I originally was going to title this post “Finding My Voice.” That wasn’t quite right, though, because I found my voice years ago. However, just because I know where my voice is, doesn’t mean I use it all the time nor in all of the ways it could/should be used.

When I woke up this morning, I read this opinion piece in the New York Times, which talks about young writers at Gustavus Adolphus College in western Minnesota, trying to find their own voices as writers. The author states that there is a certain amount of authority that comes with being a writer. I liked this piece, especially this morning, on a day when I choose to honor my writing practice, because you can read authority for arrogance, truly, because you do have to believe in the importance of your voice in order to be a writer.

If writing is this arrogant act, this belief in the significance in what I say and think, what are the things that I do to honor writing, in spite (or because) of this? Today, I will be honoring my writing in the most simple and obvious ways. I will be actually writing. And doing a lot of it, considering my major procrastination this past week. The biggest way that I can honor my writing practice is by actually writing. Putting pen to paper, fingers to keyboard is the one true way that I honor and engage in my writing.

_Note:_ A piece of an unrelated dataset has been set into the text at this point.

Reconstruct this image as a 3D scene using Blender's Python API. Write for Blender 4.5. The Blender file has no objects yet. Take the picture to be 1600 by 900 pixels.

But once writing becomes a product, it needs to be put out there. Once my voice has been found and used, it needs to be heard. Because, why else would I write, except for other people to read it? The type of work that a writer has to accomplish in order to be heard can be a stark contrast to the act of writing, in some ways. Writing can be solitary and make you vulnerable — publicizing your own writing can seem crass and may open yourself up to criticism. But, I think it’s incredibly important to go that extra step, to further honor the work that I’ve done in creating a piece of writing.

One of the ways I may be helping to publicize my writing is to create business card. The image for today’s post is the card that I designed at the Office Max website. For about 40 bucks, or 30 if it’s all black and white, I can have 1000 calling cards that publicize my writing and help me to connect with other writers. When I went to the book fair this weekend, I realized how incredibly helpful it would have been to have business cards. I was meeting editors and more successful writers, and they had business cards to distribute. So why not me? By the way, I would love opinions on the look of the cards. I’ve blocked out my personal info, for safety reasons. The logo didn’t translate perfectly, so there are actually lines all the way around the word “to”, as if it were encased in a box.

Another way I can be engaging in this practice of using my voice, is to help other writers find and use their own. I’ve been struggling with whether or not to engage in a pretty big new project, and after a lot of thought and traveling to the book fair, I again thought why not me? So today, I will be also working on this project, in between playing with business cards and meeting my deadlines.

As I look at this list of actions that I will be doing today, I realize that writing is a lot of action and a lot of work, more than just sitting at my desk and pounding my thoughts into my computer.